Netherlands extends Iraq, Peshmerga training mission through 2021
ERBIL, Kurdistan Region – Dutch military trainers and advisors will stay in Iraq and the Kurdistan Region until the end of 2021, the Netherlands government announced in a statement on Friday.
As a member of the global coalition against the Islamic State (ISIS), the Dutch military has been training Iraqi and Peshmerga soldiers. The two-year extension of the mission will focus “training Iraqi military aimed at the long term stability of Iraq,” tweeted Geoffrey van Leeuwen, director of Middle East affairs at the Netherlands foreign ministry.

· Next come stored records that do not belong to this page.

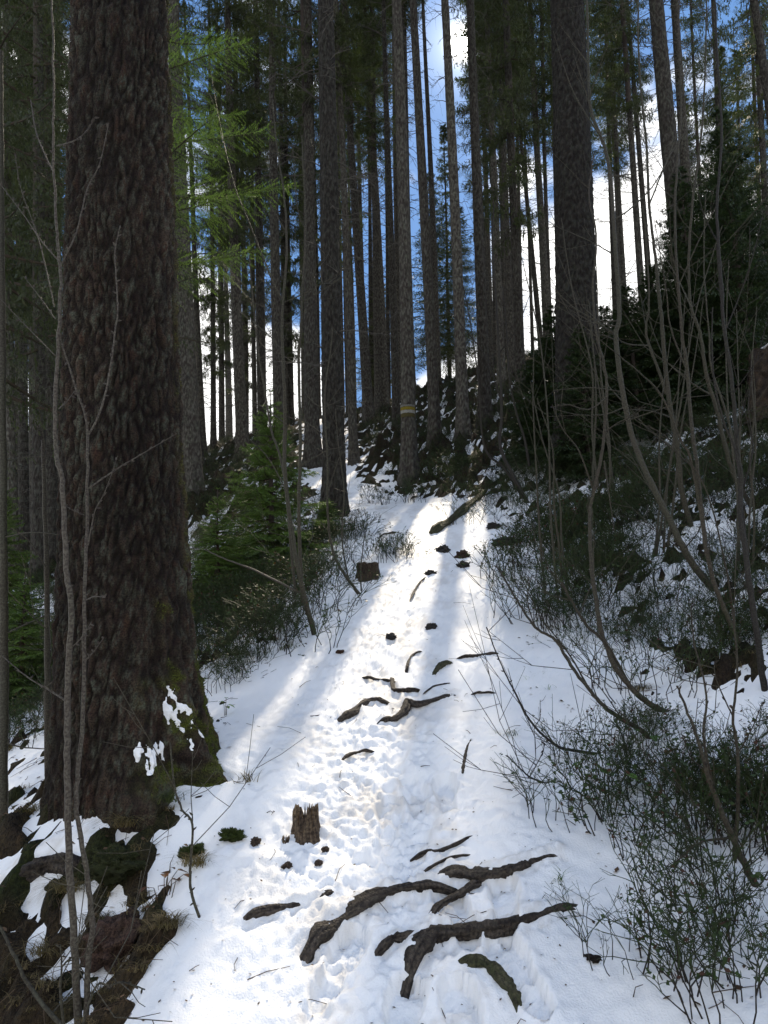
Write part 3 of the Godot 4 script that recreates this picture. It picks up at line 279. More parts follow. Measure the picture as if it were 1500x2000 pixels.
const ROOTS := [
	{name="tree_root", label="long thick root crossing the lower path, its left end arching out of the snow", category="root", r0=0.0241, r1=0.0180, lift=0.3, pts=[Vector2(-0.229, 2.275), Vector2(-0.184, 2.34), Vector2(-0.114, 2.405), Vector2(-0.04, 2.457), Vector2(0.037, 2.48), Vector2(0.143, 2.493)]},
	{name="tree_root", label="thick forked root on the right of the lower path, left of the grass blades", category="root", r0=0.0236, r1=0.0124, lift=0.3, pts=[Vector2(0.173, 2.538), Vector2(0.235, 2.525), Vector2(0.297, 2.525), Vector2(0.354, 2.537), Vector2(0.406, 2.556), Vector2(0.431, 2.564), Vector2(0.518, 2.589)]},
	{name="tree_root", label="thin curved side root running down from the forked root", category="root", r0=0.0084, r1=0.0144, lift=0.3, pts=[Vector2(0.103, 2.375), Vector2(0.147, 2.421), Vector2(0.195, 2.455), Vector2(0.243, 2.506)]},
	{name="tree_root", label="nearest large root with a splintered left end across the path", category="root", r0=0.0293, r1=0.0113, lift=0.3, pts=[Vector2(0.032, 2.194), Vector2(0.062, 2.248), Vector2(0.097, 2.291), Vector2(0.17, 2.297), Vector2(0.242, 2.303), Vector2(0.315, 2.317), Vector2(0.389, 2.328), Vector2(0.44, 2.351), Vector2(0.516, 2.364)]},
	{name="tree_root", label="short arched stub of root left of the nearest large root", category="root", r0=0.0123, r1=0.0145, lift=0.3, pts=[Vector2(-0.038, 2.26), Vector2(-0.002, 2.282), Vector2(0.06, 2.292)]},
	{name="tree_root", label="low root with pale cut end left of the path, below the broken stump", category="root", r0=0.0166, r1=0.0059, lift=0.3, pts=[Vector2(-0.419, 2.385), Vector2(-0.366, 2.402), Vector2(-0.301, 2.417), Vector2(-0.244, 2.443), Vector2(-0.177, 2.47)]},
	{name="rotten_wood", label="rotten mossy wood piece sticking out of the snow at the bottom right of the path", category="wood", r0=0.0207, r1=0.0093, lift=0.35, pts=[Vector2(0.197, 2.179), Vector2(0.234, 2.159), Vector2(0.259, 2.113), Vector2(0.275, 2.077), Vector2(0.28, 2.043)]},
	{name="tree_root", label="thin buried root tip, upper of two above the forked root", category="root", r0=0.0098, r1=0.0039, lift=0.3, pts=[Vector2(0.09, 2.639), Vector2(0.134, 2.645), Vector2(0.196, 2.678), Vector2(0.268, 2.721)]},
	{name="tree_root", label="thin buried root tip, lower of two above the forked root", category="root", r0=0.0064, r1=0.0039, lift=0.3, pts=[Vector2(0.101, 2.562), Vector2(0.215, 2.626)]},
	{name="tree_root", label="bow-shaped root on the middle of the path, lower left of the root tangle", category="root", r0=0.0156, r1=0.0119, lift=0.3, pts=[Vector2(-0.226, 3.582), Vector2(-0.173, 3.648), Vector2(-0.128, 3.749), Vector2(-0.08, 3.794), Vector2(-0.022, 3.769)]},
	{name="tree_root", label="long wavy root on the middle of the path, largest of the root tangle", category="root", r0=0.0147, r1=0.0156, lift=0.3, pts=[Vector2(-0.037, 3.565), Vector2(0.013, 3.584), Vector2(0.062, 3.666), Vector2(0.079, 3.753), Vector2(0.131, 3.722), Vector2(0.211, 3.772), Vector2(0.315, 3.839)]},
	{name="tree_root", label="short root end in the snow right of the long wavy root", category="root", r0=0.0075, r1=0.0047, lift=0.3, pts=[Vector2(0.402, 3.819), Vector2(0.449, 3.821), Vector2(0.5, 3.809)]},
	{name="tree_root", label="hooked root above the long wavy root", category="root", r0=0.0095, r1=0.0124, lift=0.3, pts=[Vector2(0.012, 4.035), Vector2(0.017, 3.908), Vector2(0.07, 3.893), Vector2(0.145, 3.9)]},
	{name="tree_root", label="small dark root left of the hooked root", category="root", r0=0.0089, r1=0.0089, lift=0.3, pts=[Vector2(-0.119, 4.064), Vector2(-0.061, 4.027), Vector2(0.014, 4.015)]},
	{name="tree_root", label="dark hollow root at the right edge of the path beside the bilberry bush", category="root", r0=0.0094, r1=0.0178, lift=0.3, pts=[Vector2(0.402, 4.296), Vector2(0.473, 4.287), Vector2(0.595, 4.313)]},
	{name="tree_root", label="narrow upright bark strip on the middle of the path", category="root", r0=0.0064, r1=0.0064, lift=0.3, pts=[Vector2(0.097, 4.212), Vector2(0.121, 4.326), Vector2(0.171, 4.421)]},
	{name="tree_root", label="mossy flat wood chip lying right of the bark strip", category="root", r0=0.0144, r1=0.0113, lift=0.3, pts=[Vector2(0.237, 4.116), Vector2(0.276, 4.196), Vector2(0.327, 4.248)]},
	{name="tree_root", label="small snow-dusted root above the broken stump", category="root", r0=0.0056, r1=0.0072, lift=0.3, pts=[Vector2(-0.195, 3.225), Vector2(-0.139, 3.278), Vector2(-0.089, 3.301)]},
	{name="fallen_twig", label="thin dark twig lying between hooked root and long wavy root", category="twig", r0=0.0048, r1=0.0038, lift=0.8, pts=[Vector2(0.156, 3.828), Vector2(0.223, 3.924), Vector2(0.302, 3.961)]},
	{name="fallen_twig", label="thin brown twig with cones lying on the snow right of the path middle", category="twig", r0=0.0073, r1=0.0032, lift=0.8, pts=[Vector2(0.264, 3.094), Vector2(0.287, 3.206), Vector2(0.307, 3.294), Vector2(0.337, 3.381)]},
	{name="fallen_twig", label="thin fallen twig on the trampled snow left of the path middle", category="twig", r0=0.0035, r1=0.0026, lift=0.8, pts=[Vector2(-0.397, 3.59), Vector2(-0.345, 3.602), Vector2(-0.302, 3.624)]},
	{name="fallen_log", label="brown fallen log with mossy side at the right path bend", category="log", r0=0.0395, r1=0.0351, lift=0.6, pts=[Vector2(0.505, 7.665), Vector2(0.723, 8.159), Vector2(1.008, 8.966), Vector2(1.299, 9.571), Vector2(1.676, 10.217)]},
	{name="tree_root", label="dark root poking from the snow before the thick dark trunk", category="root", r0=0.0131, r1=0.0075, lift=0.3, pts=[Vector2(-0.034, 7.601), Vector2(0.033, 7.669), Vector2(0.121, 7.686)]},
	{name="tree_root", label="root crossing the soil bank left of the great trunk", category="root", r0=0.0281, r1=0.0352, lift=0.3, pts=[Vector2(-1.376, 2.847), Vector2(-1.27, 2.859), Vector2(-1.206, 2.873), Vector2(-1.115, 2.867)]},
	{name="fallen_twig", label="twiggy fallen stick leading to the small stones on the upper path", category="twig", r0=0.0086, r1=0.0057, lift=0.8, pts=[Vector2(0.153, 5.322), Vector2(0.21, 5.624), Vector2(0.258, 5.822), Vector2(0.305, 5.96)]},
]
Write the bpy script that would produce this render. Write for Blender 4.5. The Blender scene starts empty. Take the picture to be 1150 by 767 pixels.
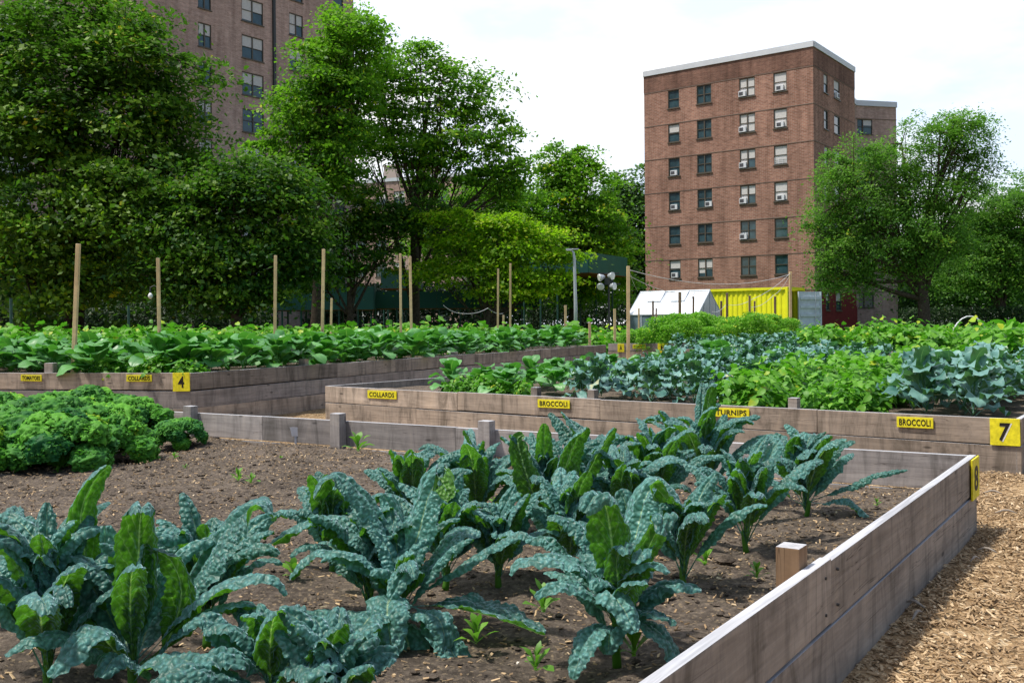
import bpy, bmesh, math, random
import numpy as np
from mathutils import Vector, Matrix, noise

# ------------------------------------------------------------------ basics
S = bpy.context.scene
COL = S.collection
H = 1.43                       # eye height of the photographer
F = 1100.0                     # focal length in photo pixels (1150 wide)
HX, HY = 575.0, 365.0          # where the horizon crosses the middle column
ROLL = math.radians(0.5)
CR, SR = math.cos(ROLL), math.sin(ROLL)
RNG = np.random.default_rng(7)

def P(px, py, d):
    """point of the world seen at photo pixel px,py and distance d along the view"""
    u, v = px - HX, HY - py
    return np.array([(u*CR + v*SR)*d/F, d, H + (-u*SR + v*CR)*d/F])

def PZ(px, py, z):
    """same, but on the level z"""
    u, v = px - HX, HY - py
    d = (z - H)*F/(-u*SR + v*CR)
    return P(px, py, d)

def proj(p):
    X, Z = p[0]*F/p[1], (p[2]-H)*F/p[1]
    u, v = X*CR - Z*SR, X*SR + Z*CR
    return HX+u, HY-v

def tag(o, label=None, cat=None, group=None, kind=None):
    if label: o['label'] = label
    if cat: o['category'] = cat
    if group: o['group'] = group
    if kind: o['kind'] = kind
    return o

def empty(name, loc, label, cat, group=None, rz=0.0):
    o = bpy.data.objects.new(name, None)
    COL.objects.link(o)
    o.location = tuple(float(c) for c in loc); o.rotation_euler = (0, 0, rz)
    o.empty_display_size = .2
    return tag(o, label, cat, group)

def link(name, me, mat, parent=None, loc=None):
    o = bpy.data.objects.new(name, me)
    COL.objects.link(o)
    if mat is not None and len(me.materials) == 0: me.materials.append(mat)
    if parent is not None:
        o.parent = parent
    if loc is not None: o.location = tuple(float(c) for c in loc)
    return o

def mesh_np(name, V, Fc, uv=None, tint=None, smooth=False):
    """V n*3, Fc m*k (all faces have k corners)"""
    V = np.asarray(V, dtype=np.float32); Fc = np.asarray(Fc, dtype=np.int32)
    me = bpy.data.meshes.new(name)
    m, k = Fc.shape
    me.vertices.add(len(V)); me.vertices.foreach_set('co', V.ravel())
    me.loops.add(m*k); me.loops.foreach_set('vertex_index', Fc.ravel())
    me.polygons.add(m)
    me.polygons.foreach_set('loop_start', np.arange(0, m*k, k, dtype=np.int32))
    me.polygons.foreach_set('loop_total', np.full(m, k, dtype=np.int32))
    me.polygons.foreach_set('use_smooth', np.full(m, bool(smooth)))
    me.update(calc_edges=True)
    if uv is not None:
        l = me.uv_layers.new(name='UVMap')
        uvl = np.asarray(uv, dtype=np.float32)[Fc.ravel()] if len(uv) == len(V) else np.asarray(uv, dtype=np.float32)
        l.data.foreach_set('uv', uvl.ravel())
    if tint is not None:
        a = me.attributes.new('tint', 'FLOAT', 'POINT')
        a.data.foreach_set('value', np.asarray(tint, dtype=np.float32))
    me.validate()
    return me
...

About 60 Dutch soldiers will provide the training, in addition to commitments to the NATO mission in Iraq.
The coalition was established in 2014 after ISIS militants seized vast swathes of northern Iraq, including Iraq’s second city of Mosul, and threatened to march on Baghdad and Erbil. The military alliance also partnered with the Kurdish-led Syrian Democratic Forces (SDF) in Syria.
ISIS was declared defeated in Iraq in December 2017 and in Syria in March 2019. However, remnants of the group have returned to earlier insurgency tactics and continue to carry out low-scale attacks, particularly near Mosul, in the disputed Iraqi-Kurdish territories, and in Syria’s Deir ez-Zor and Raqqa provinces.